To many civil libertarians the proposed powers are unacceptably intrusive, and at the very least extremely powerful safeguards need to be in place around them - the government is offering a "double lock" requiring both the home secretary and a judge to sign off on interception warrants.
This is the kind of issue which could unite Labour (mostly, anyway; there are senior figures with worried about appearing soft on terror), the SNP and the Lib Dems, as well as the modest group of Tory critics around uber-awkward squaddie, David Davis.
We will get an early indication of how co-ordinated these groups are, and how hard they intend to fight on Tuesday at the second reading debate.
There are unlikely to be actual votes against the bill, because no-one wants to be accused of being soft on crime and terrorism, but there could well be abstentions, and some parties could even whip their MPs to abstain.
More time?
And there may also be a bit of action around the programme motion; so big and so significant is this bill, that there are calls for it to be given an unusually long report stage, to allow MPs to propose detailed changes. There is already talk of a two-day report stage; some critics argue for four, and their demands could well be put to a vote.
The real moment of Commons danger will probably come during that report stage (however many days are devoted to it) when cross-party amendments are likely on a range of issues. Again, these are likely to be presented in terms of what is most effective in fighting terrorism and organised crime; there is an argument, for example, that bulk data collection powers result in the security services or the police trying to find a needle in a much larger haystack.

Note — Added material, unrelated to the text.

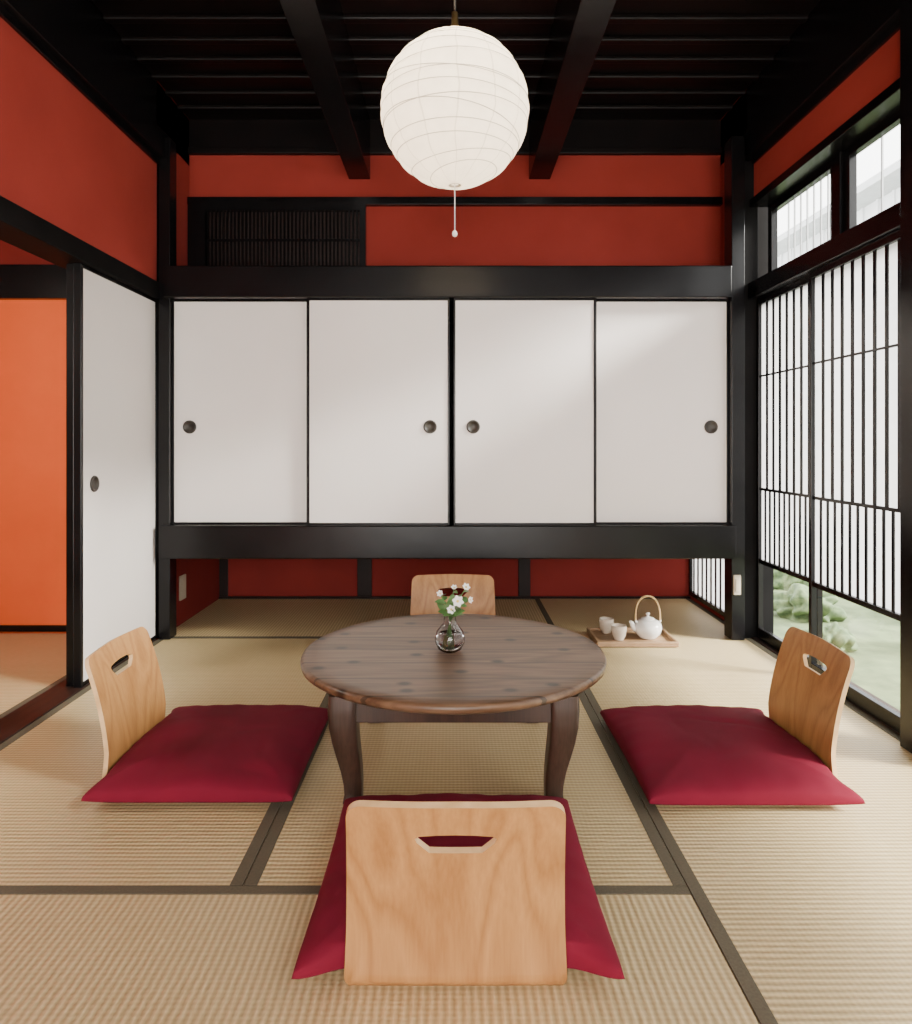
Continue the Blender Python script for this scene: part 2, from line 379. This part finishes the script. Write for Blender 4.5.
# ---------------------------------------------------------------- shoji screens
def shoji(y0,y1,xf,label):
    z0=.006; H=1.56-z0
    r=root('shoji_screen',(xf,(y0+y1)/2,z0),label,'paper screen','shoji screens')
    w=(y1-y0)/2; f=.022
    zg=.36-z0; zm=.69-z0; zt=1.205-z0
    fr=[(-.011,.011,-w,-w+f,0,H),(-.011,.011,w-f,w,0,H),(-.011,.011,-w+f,w-f,0,.05),(-.011,.011,-w+f,w-f,H-.03,H),(-.010,.010,-w+f,w-f,zg-.010,zg+.010)]
    boxes('frame',fr,M_black,parent=r,bevel=.002)
    lat=[(-.004,.003,-w+f,w-f,zt-.004,zt+.004),(-.004,.003,-w+f,w-f,zm-.006,zm+.006)]
    n=max(3,round((2*w-2*f)/.062)); st=(2*w-2*f)/n
    for i in range(1,n):
        yy=-w+f+st*i
        lat.append((-.002,.003,yy-.0075,yy+.0075,zm,H-.03))
    n2=round(n*1.35); st=(2*w-2*f)/n2
    for i in range(1,n2):
        yy=-w+f+st*i
        lat.append((-.002,.003,yy-.0058,yy+.0058,zg,zm))
    boxes('lattice',lat,M_black,parent=r)
    sheet('paper',.004,-w+f,w-f,zg+.010,H-.03,M_shoji,r)
    sheet('glass_pane',0,-w+f,w-f,.05,zg-.010,M_pane,r)
    return r
shoji(2.685,3.222,1.412,'black lattice paper screen with a clear lower pane')
shoji(2.085,2.705,1.388,'black lattice paper screen with a clear lower pane')
for i,(a,b_) in enumerate(((1.0,1.93),(.05,1.0))):
    shoji(a,b_,1.42,'black lattice paper screen with a clear lower pane')
def transom(n,y0,y1,z0=1.64,z1=1.985,xf=1.455,bars=0):
    L=[(xf,xf+.03,y0,y0+.035,z0,z1),(xf,xf+.03,y1-.035,y1,z0,z1),(xf,xf+.03,y0+.035,y1-.035,z0,z0+.03),(xf,xf+.03,y0+.035,y1-.035,z1-.03,z1)]
    o=struct('window_%d'%n,L,M_black,.002,'black framed transom window')
    sheet('pane',0,-(y1-y0)/2+.035,(y1-y0)/2-.035,.03,z1-z0-.03,M_pane,o)
    if bars:
        st=(y1-y0-.07)/bars
        boxes('grille',[(.035,.041,-(y1-y0)/2+.035+st*i-.003,-(y1-y0)/2+.035+st*i+.003,.0,z1-z0) for i in range(1,bars)],M_roof,parent=o)
transom(1,2.66,3.225,bars=9); transom(2,2.085,2.60,bars=4)
trim([(1.44,1.50,2.60,2.66,1.635,1.985)],label='black transom mullion')
transom(3,1.0,1.93); transom(4,.05,1.0)
transom(5,YN,-.1,1.64,1.985)
lst=[(XR-.004,XR+.03,3.29,3.31,.02,.37),(XR-.004,XR+.03,4.05,4.07,.02,.37),(XR-.004,XR+.03,3.31,4.05,.02,.045),(XR-.004,XR+.03,3.31,4.05,.350,.37)]
y=3.35
while y<4.04:
    lst.append((XR+.006,XR+.012,y,y+.016,.045,.350)); y+=.066
w=struct('window_6',lst,M_black,.001,'low window with black vertical slats')
sheet('paper',.0,-.37,.37,.025,.33,M_shoji,w)
struct('wall_right_jamb',[(XR,XR+.12,3.28,3.29,.04,.37),(XR,XR+.12,4.07,4.17,.04,.37)],M_blackmatte,label='black jamb beside the low window')

o=boxes('wall_outlet',[(XL+.0,XL+.010,3.46,3.53,.12,.24),(XL+.010,XL+.013,3.475,3.515,.14,.17),(XL+.010,XL+.013,3.475,3.515,.19,.22)],M_plastic,bevel=.002)
tag(o,'pale plastic outlet plate on the low red wall','wall outlet')
o=boxes('wall_switch',[(XR-.100,XR-.068,3.177,3.19,.21,.30),(XR-.093,XR-.075,3.173,3.177,.225,.285)],M_plastic,bevel=.002)
tag(o,'small beige plastic socket box on the black pillar','wall socket')

# ---------------------------------------------------------------- garden
g=struct('ground',[(XR+.13,12,-6,18,-.40,-.30)],M_grass,label='green garden lawn outside the window')
struct('ground_gravel',[(XR+.13,1.95,-6,10,-.30,-.285)],M_gravel,label='pale gravel strip along the house')
o=boxes('garden_wall',[(6.2,6.35,-4,9,-.3,.9)],M_fence); tag(o,'pale low garden wall outside the window','garden wall')
lst=[(7,12,8,20,-.3,4.9)]
y=8.1
while y<20:
    lst.append((6.97,7.0,y,y+.05,-.3,4.9)); y+=.42
Hs=root('neighbouring_house',(7,14,-.3),'pale sided neighbouring house with a grey roof','house')
boxes('house_wall',[(a-7,b_-7,c-14,d-14,e+.3,f+.3) for a,b_,c,d,e,f in lst],M_siding,parent=Hs)
boxes('roof_eave',[(-.5,5.2,-6.3,6.3,5.2,5.32)],M_roof,parent=Hs)
boxes('wall_band',[(-.05,0,-6,6,4.55,4.62)],M_roof,parent=Hs)
def rock(x,y,z,sx,sy,sz,name,label,cat,mat,seed,amp=.18):
    rnd=random.Random(seed); bm=bmesh.new(); bmesh.ops.create_icosphere(bm,subdivisions=5,radius=1)
    ph=[(Vector((rnd.uniform(-1,1),rnd.uniform(-1,1),rnd.uniform(-1,1)))*rnd.uniform(2,14),rnd.uniform(0,6)) for _ in range(18)]
    for v in bm.verts:
        d=sum(math.sin(v.co.dot(p)+q) for p,q in ph)/18
        v.co*=1+amp*d*2
        v.co=Vector((v.co.x*sx,v.co.y*sy,max(v.co.z,-.5)*sz+.5*sz))
    me=bpy.data.meshes.new(name); bm.to_mesh(me); bm.free(); me.materials.append(mat)
    for p in me.polygons: p.use_smooth=True
    ob=bpy.data.objects.new(name,me); COL.objects.link(ob); ob.location=(x,y,z); tag(ob,label,cat); return ob
rock(1.78,3.85,-.287,.13,.26,.06,'stepping_stone','flat grey stepping stone on the gravel','stone',M_stone,2,.06)
for i,(x,y_,s) in enumerate(((3.5,4.7,.30),(4.2,7.2,.45),(2.9,5.9,.30),(2.9,3.9,.20),(2.45,4.8,.18),(4.6,5.6,.38),(2.6,3.2,.15),(2.2,4.1,.12))):
    rock(x,y_,-.3,s,s,s*.75,'garden_shrub','rounded green garden shrub','shrub',M_hedge,10+i,.6)

# ---------------------------------------------------------------- table
T=root('low_round_table',(.004,2.02,0),'low round dark-stained wooden table with curved legs','table')
R=.432; zt=.305
prof=[(0,zt),(R-.05,zt),(R-.010,zt),(R-.003,zt-.003),(R,zt-.010),(R-.002,zt-.020),(R-.012,zt-.026),(R-.05,zt-.026),(0,zt-.026)]
lathe('table_top',prof,M_table,128,parent=T)
a=.290
V=[];F=[]
for s in (-1,1):
    bx(V,F,-a,a,s*a-.010,s*a+.010,.212,.279); bx(V,F,s*a-.010,s*a+.010,-a,a,.212,.279)
mk('apron',V,F,M_tleg,parent=T,bevel=.002)
legp=[(.279,.386,.072),(.24,.388,.072),(.20,.386,.070),(.16,.380,.065),(.12,.371,.059),(.08,.362,.052),(.045,.357,.047),(.02,.356,.045),(0,.359,.048)]
def smooth_leg(p,n=5):
    out=[]
    for i in range(len(p)-1):
        for k in range(n):
            t=k/n; out.append(tuple(p[i][j]*(1-t)+p[i+1][j]*t for j in range(3)))
    out.append(p[-1]); return out
legp=smooth_leg(legp,3)
def legmesh(ang):
    V=[];F=[];seg=32
    for z,r,s in legp:
        for k in range(seg):
            t=2*math.pi*k/seg+math.pi/seg
            c,sn=math.cos(t),math.sin(t)
            e=.3
            px=math.copysign(abs(c)**e,c)*s/2; py=math.copysign(abs(sn)**e,sn)*s/2
            V.append((r*math.cos(ang)+px, r*math.sin(ang)+py, z))
    n=len(legp)
    for i in range(n-1):
        for k in range(seg):
            k2=(k+1)%seg; F.append((i*seg+k,i*seg+k2,(i+1)*seg+k2,(i+1)*seg+k))
    F.append(tuple(range(seg))); F.append(tuple((n-1)*seg+k for k in range(seg)))
    o=mk('leg',V,F,M_tleg,True,parent=T)
    md=o.modifiers.new('es','EDGE_SPLIT'); md.split_angle=math.radians(50)
for k in range(4): legmesh(math.pi/4+k*math.pi/2)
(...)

It is probably too early to identify exactly what issues will be pushed - but this is one of those rare measures which might bring together a Commons majority against the government. And it will test the powers of the ministerial team behind the bill - John Hayes, the Security Minister, and Robert Buckland, the Solicitor-General, as well as of the government whips.
A crucial factor in all this is the slightly unlikely, but very real alliance, between Labour's Deputy Leader, Tom Watson, and David Davis, which combines two hardened Commons street-fighters. In fact they may get in an early blow, if they succeed in challenging some of the data retention powers in the European Court. A ruling in their favour there could gut a major part of this bill.
Lords' concerns
And all this is before the bill arrives in the House of Lords, where, of course, the government does not have even a theoretical majority. And the problem for ministers there is that if the bill is to become law by that December deadline, there simply is not the time to override unwelcome Lords amendments by means of the Parliament Act, which gives peers considerable leverage to force the government to compromise.
One possible deal would be to pass a mini-bill simply extending the existing DRIPA powers, while allowing much longer for Parliament to ponder the rest of the Investigatory Powers Bill.
But the Security Minister, John Hayes, told me on Radio 4's Today in Parliament, last week, that that would be a "soft option" and noted that there had been extensive consideration of the bill in draft, by three different select committees, so the issues were hardly new to MPs or peers. But he's clearly braced for a rough few months.